Из эпизода с советницей Бенцон в биографии Крейслера мы узнаем еще кое-что. Гофман, который под натиском внешних обстоятельств в конце концов решился профессионально заняться искусством, после всех разочарований, пережитых в условиях «нынешней конкуренции со стороны оставшихся без куска хлеба художников» (из письма Гиппелю, 25 мая 1808), не раз подумывал о том, не вернуться ли, как только представится такая возможность, в тенета чиновничьей службы. После изгнания Крейслера со службы бывали моменты, «когда он не знал, на что решиться»; когда же он спросил советницу Бенцон, что она думает о продолжении карьеры чиновника, она ответила, что «была бы не слишком высокого мнения о советнике посольства, пока тот занимался бы искусством как любитель, не решаясь всецело посвятить себя ему».
Действительно ли упомянутая берлинская вдовушка подвигла Гофмана на занятие искусством как основным делом?
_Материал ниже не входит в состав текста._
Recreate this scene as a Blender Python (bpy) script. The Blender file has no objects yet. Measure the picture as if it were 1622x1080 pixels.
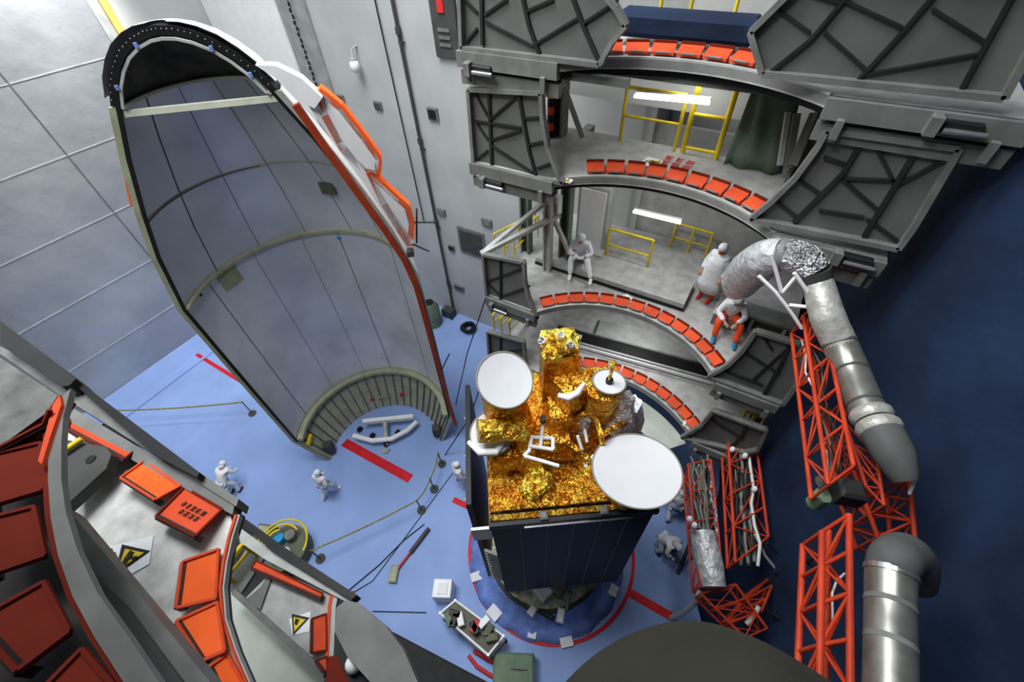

Вопрос этот остается открытым. Да он и не имеет большого значения. Гораздо важнее то, что изгнанный правительственный советник, пытаясь вести в Берлине жизнь художника, временами впадал в отчаяние и сомневался в правильности своего решения. В подобном настроении Гофман был готов видеть в более благоприятном свете свою многолетнюю жизнь чиновника, на которую он при иных обстоятельствах имел обыкновение сетовать. 12 декабря 1807 года он писал Гиппелю: «Преимущественно же я склоняюсь к мысли, что мне, помимо занятий искусством, следовало бы продолжать государственную службу, трезво смотреть на вещи и не поддаваться эгоизму, который, если можно так выразиться, делает профессионального художника ни на что не годным».
Осознание двойственности своего существования в качестве художника и государственного чиновника, как мы еще увидим, и в дальнейшем будет играть в жизни Гофмана важную роль, проникая в самое нутро его поэтики.
В биографии Крейслера советница Бенцон вкладывает колеблющемуся бывшему советнику посольства «в карман… приглашение на должность капельмейстера». С Гофманом дело обстояло иначе. От мучительной неизвестности относительно своей дальнейшей судьбы и сомнений его освободило пришедшее в апреле 1808 года из Бамберга известие, что он назначается с 1 сентября дирижером с годовым окладом в 600 талеров. При этом он мог дополнительно зарабатывать, сочиняя музыку для театра и давая частные уроки музыки.
Гофман понимал, что положение, которое предстояло ему занять, было не блестящим. К тому же театр в Бамберге находился в состоянии кризиса, поскольку Соден, как он слышал, отошел от руководства им. Итак, радость Гофмана отнюдь не была безмерной, хотя перспектива получения должности в Бамберге и принесла ему облегчение, приободрила его. Ему даже хватило воодушевления вновь взяться за отложенное несколько месяцев назад сочинение оперы «Любовь и ревность» по Кальдерону, за свое, как он надеялся, opus magnum[32].
Однако задора хватило ненадолго. До 1 сентября оставалось еще несколько месяцев, и Гофман не знал, как их прожить, поскольку был без гроша в кармане. В мае 1808 года нужда достигла крайнего предела. В состоянии, как он позднее писал, «полубезумия» Гофман адресовал крик о помощи своему другу Гиппелю: «Я работаю до изнеможения, надрываю собственное здоровье и ничего не зарабатываю! Я не хотел бы описывать тебе мою нужду. Пять дней я не ел ничего, кроме хлеба — такого еще не бывало!.. Если ты в состоянии помочь мне, то пришли фридрихсдоров двадцать, а то Бог знает что со мной будет… Друг мой! Не оставь своей заботой меня несчастного!»
В эти недели жесточайшей нужды он не находит более утешения и в сочинении музыки. «А между тем, — пишет он Гиппелю 12 апреля 1808 года, — ты и представить себе не можешь, сколь, собственно, маловажные вещи, касающиеся исключительно тела, к примеру, плохая еда или отсутствие того, к чему привык в лучшие времена, как то: стакан доброго рома по утру и тому подобное, могут влиять на душу, вызывая подавленность и уныние».